Pandora Radio has quietly rolled out its new Premium Family plan for $14.99 a month.
The plan allows six different Pandora accounts to use Premium features. This includes the ability to download your music offline, create radio stations and custom playlists, and download music for offline listening.
Of course, Spotify and Apple Music have already launched similar plans years ago. And they have much larger audiences.
The Premium Family plan marks yet another attempt by the digital radio service to finally convert its over 80 million monthly free listeners to paid subscription plans. The digital radio service first launched its Premium service last year using assets acquired from Rdio. Speaking with CNBC, former CEO and co-founder Tim Westergren touted the service as “the true premium streaming product in the market.”
“I am confident about our ability in this space. These are early days in the subscription of music. And listeners don’t know what a real premium product looks like yet, and that’s what Pandora is.”

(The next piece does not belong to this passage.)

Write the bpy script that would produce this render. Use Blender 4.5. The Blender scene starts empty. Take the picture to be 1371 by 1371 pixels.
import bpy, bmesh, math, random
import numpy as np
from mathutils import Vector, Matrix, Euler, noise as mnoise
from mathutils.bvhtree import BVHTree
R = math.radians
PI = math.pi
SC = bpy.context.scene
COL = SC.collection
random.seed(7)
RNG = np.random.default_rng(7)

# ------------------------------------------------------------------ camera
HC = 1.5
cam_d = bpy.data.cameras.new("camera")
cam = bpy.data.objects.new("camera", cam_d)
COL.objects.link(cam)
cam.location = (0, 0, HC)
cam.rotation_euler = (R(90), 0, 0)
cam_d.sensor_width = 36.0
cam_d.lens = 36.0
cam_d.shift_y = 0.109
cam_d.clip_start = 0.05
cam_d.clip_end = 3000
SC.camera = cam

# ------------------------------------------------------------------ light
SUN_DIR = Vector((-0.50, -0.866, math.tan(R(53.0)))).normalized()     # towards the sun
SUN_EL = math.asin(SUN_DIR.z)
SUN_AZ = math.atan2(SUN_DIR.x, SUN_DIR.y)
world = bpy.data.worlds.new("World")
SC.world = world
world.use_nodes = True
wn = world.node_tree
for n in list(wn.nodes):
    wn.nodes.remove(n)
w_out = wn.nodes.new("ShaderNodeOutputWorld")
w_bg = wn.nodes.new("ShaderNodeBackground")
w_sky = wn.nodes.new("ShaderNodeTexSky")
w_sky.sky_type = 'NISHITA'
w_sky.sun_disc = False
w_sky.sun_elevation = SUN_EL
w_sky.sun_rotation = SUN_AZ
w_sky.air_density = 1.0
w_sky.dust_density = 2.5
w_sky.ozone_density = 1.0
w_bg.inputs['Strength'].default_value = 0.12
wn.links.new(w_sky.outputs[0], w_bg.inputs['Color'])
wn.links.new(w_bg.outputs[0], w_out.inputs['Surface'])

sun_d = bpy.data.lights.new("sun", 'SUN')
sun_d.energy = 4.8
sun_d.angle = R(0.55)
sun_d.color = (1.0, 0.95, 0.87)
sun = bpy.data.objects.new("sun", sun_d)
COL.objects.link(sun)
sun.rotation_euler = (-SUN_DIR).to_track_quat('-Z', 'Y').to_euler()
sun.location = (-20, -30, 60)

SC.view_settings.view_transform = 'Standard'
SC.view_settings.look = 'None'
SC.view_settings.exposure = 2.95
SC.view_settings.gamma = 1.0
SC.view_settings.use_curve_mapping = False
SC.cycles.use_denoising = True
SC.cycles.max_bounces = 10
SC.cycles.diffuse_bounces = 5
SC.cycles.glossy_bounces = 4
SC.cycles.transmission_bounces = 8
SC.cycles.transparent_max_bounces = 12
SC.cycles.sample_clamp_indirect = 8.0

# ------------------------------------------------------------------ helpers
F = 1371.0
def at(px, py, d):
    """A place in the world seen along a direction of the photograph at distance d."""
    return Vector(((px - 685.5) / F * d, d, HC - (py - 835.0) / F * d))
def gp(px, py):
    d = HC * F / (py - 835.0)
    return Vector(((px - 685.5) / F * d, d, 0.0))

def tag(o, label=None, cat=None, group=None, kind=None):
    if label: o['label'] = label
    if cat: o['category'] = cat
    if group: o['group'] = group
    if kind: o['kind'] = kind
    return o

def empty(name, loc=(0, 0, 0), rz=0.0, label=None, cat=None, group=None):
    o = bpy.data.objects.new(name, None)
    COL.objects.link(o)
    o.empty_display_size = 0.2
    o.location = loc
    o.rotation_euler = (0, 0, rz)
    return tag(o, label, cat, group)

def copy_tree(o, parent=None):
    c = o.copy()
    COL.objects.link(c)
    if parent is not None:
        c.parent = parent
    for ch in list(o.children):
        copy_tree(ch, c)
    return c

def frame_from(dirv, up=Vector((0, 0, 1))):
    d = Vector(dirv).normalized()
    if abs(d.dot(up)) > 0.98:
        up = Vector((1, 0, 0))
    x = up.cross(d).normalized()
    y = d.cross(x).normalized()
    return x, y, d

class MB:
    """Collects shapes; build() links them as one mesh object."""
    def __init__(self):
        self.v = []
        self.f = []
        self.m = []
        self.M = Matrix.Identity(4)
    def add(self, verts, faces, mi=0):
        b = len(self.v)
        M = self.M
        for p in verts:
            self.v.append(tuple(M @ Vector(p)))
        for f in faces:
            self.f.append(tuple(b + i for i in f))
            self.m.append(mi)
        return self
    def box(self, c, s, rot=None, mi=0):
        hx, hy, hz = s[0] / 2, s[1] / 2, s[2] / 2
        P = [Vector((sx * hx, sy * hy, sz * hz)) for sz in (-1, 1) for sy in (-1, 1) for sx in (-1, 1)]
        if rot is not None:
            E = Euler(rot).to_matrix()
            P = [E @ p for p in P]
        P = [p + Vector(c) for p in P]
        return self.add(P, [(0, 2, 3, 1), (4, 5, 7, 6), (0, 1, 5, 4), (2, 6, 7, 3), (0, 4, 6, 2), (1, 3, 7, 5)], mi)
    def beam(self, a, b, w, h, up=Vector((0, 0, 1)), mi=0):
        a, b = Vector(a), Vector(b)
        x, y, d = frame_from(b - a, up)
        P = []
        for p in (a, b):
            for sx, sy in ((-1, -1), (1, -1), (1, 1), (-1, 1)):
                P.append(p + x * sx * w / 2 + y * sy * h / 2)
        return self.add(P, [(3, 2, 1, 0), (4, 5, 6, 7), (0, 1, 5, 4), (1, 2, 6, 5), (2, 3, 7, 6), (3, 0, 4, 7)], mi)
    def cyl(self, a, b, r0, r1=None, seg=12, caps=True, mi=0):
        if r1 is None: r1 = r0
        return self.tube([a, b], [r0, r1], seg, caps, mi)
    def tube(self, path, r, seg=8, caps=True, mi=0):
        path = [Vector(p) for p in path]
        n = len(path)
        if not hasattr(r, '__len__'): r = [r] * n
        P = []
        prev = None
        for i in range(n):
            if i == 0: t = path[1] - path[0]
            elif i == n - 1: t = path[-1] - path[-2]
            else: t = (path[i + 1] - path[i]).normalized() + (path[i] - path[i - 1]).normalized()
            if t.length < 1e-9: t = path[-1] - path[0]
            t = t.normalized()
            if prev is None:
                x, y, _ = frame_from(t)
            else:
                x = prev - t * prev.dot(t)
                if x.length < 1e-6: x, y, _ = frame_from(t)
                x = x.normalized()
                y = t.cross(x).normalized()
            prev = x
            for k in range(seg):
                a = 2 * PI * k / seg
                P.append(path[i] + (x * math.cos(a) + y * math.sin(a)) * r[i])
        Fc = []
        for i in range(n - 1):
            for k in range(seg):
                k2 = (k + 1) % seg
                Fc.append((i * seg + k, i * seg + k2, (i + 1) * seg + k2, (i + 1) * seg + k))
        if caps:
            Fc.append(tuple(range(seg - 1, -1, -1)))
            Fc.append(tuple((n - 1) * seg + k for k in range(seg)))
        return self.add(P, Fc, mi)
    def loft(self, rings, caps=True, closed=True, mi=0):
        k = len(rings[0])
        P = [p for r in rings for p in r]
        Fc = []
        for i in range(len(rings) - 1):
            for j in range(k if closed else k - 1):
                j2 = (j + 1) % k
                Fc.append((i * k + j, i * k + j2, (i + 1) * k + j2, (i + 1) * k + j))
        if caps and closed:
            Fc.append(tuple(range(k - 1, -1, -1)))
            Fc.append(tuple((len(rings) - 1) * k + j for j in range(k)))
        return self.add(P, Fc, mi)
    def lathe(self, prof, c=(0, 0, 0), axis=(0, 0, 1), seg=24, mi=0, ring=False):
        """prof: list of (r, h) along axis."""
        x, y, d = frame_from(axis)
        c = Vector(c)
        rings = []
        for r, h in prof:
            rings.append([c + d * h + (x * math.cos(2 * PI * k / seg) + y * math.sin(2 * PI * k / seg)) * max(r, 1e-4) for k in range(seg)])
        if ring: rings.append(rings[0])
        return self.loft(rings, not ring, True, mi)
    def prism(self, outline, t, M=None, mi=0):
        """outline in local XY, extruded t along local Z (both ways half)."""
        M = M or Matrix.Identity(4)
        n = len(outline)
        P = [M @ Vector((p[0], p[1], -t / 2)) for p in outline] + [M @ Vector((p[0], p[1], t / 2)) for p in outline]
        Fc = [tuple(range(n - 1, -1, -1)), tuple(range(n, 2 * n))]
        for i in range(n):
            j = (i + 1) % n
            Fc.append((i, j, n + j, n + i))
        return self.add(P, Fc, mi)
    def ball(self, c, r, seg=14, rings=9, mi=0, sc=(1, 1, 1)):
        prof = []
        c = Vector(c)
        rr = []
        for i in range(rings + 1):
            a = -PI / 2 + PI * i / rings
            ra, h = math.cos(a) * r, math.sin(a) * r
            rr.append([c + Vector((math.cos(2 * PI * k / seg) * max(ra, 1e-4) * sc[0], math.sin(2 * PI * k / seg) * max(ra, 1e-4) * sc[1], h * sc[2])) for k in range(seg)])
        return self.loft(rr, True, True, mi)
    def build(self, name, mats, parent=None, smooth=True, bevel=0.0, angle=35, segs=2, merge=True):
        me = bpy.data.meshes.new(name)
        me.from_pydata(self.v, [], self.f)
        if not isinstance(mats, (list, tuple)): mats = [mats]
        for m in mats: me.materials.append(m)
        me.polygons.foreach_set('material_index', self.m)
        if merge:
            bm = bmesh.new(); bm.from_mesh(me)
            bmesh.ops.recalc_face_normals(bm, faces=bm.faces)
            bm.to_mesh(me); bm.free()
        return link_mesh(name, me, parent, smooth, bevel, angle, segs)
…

So, what makes Pandora Premium so different from Spotify and Apple Music’s respective plans?
At first glance, not much really.
In addition to the features outlined earlier, up to six users can use skip and replay songs. They can also listen to higher quality music.
Just like on Spotify and Apple Music.
At least with Pandora, family members will access a new feature – “Our Soundtrack.” Here, the regularly-updated playlist combines each person’s music tastes.
So, if your uncle absolutely loves country music, your aunt techno, and your son hip-hop, you’ll get a truly unique blend of music. Sounds good, right?
No, not really.
So, why exactly has Pandora launched Premium Family?
The reason is that Pandora is now playing catch-up in a streaming space that suddenly has paying subscribers. But given the dramatic lead of Spotify and Apple Music, perhaps a few more differentiating features and options are needed.
Featured image by Haldean Brown (CC by 2.0)
The one thing that completely differentiates Pandora’s subscription from most others is the fact that they don’t restrict where I play it. I truly can play it on anything with an HTML5 browser, even devices that don’t support Widevine such as a Raspberry Pi or other ARM-based Linux computer. I am currently unable to play my trial Spotify premium subscription on this machine, because there is not a working Widevine plugin for it. On the other hand, I can fully utilize all of Pandora’s features on this same machine, both using Firefox and the Chromium browser, which is the fully open source version of Google Chrome. Not only can I use the regular free Pandora, but I can also play their short ad-supported premium sessions in both of these browsers, just as I can on the Android app. This completely unrestricted playback is the one thing that has me even thinking about any paid subscription at all, and just may be the tipping point for me, just as long as the family subscription works in the same way. Currently, no one in this space offers such a compelling subscription, because no one else other than maybe Google Play Music has such unrestricted playback across devices, browsers and operating systems.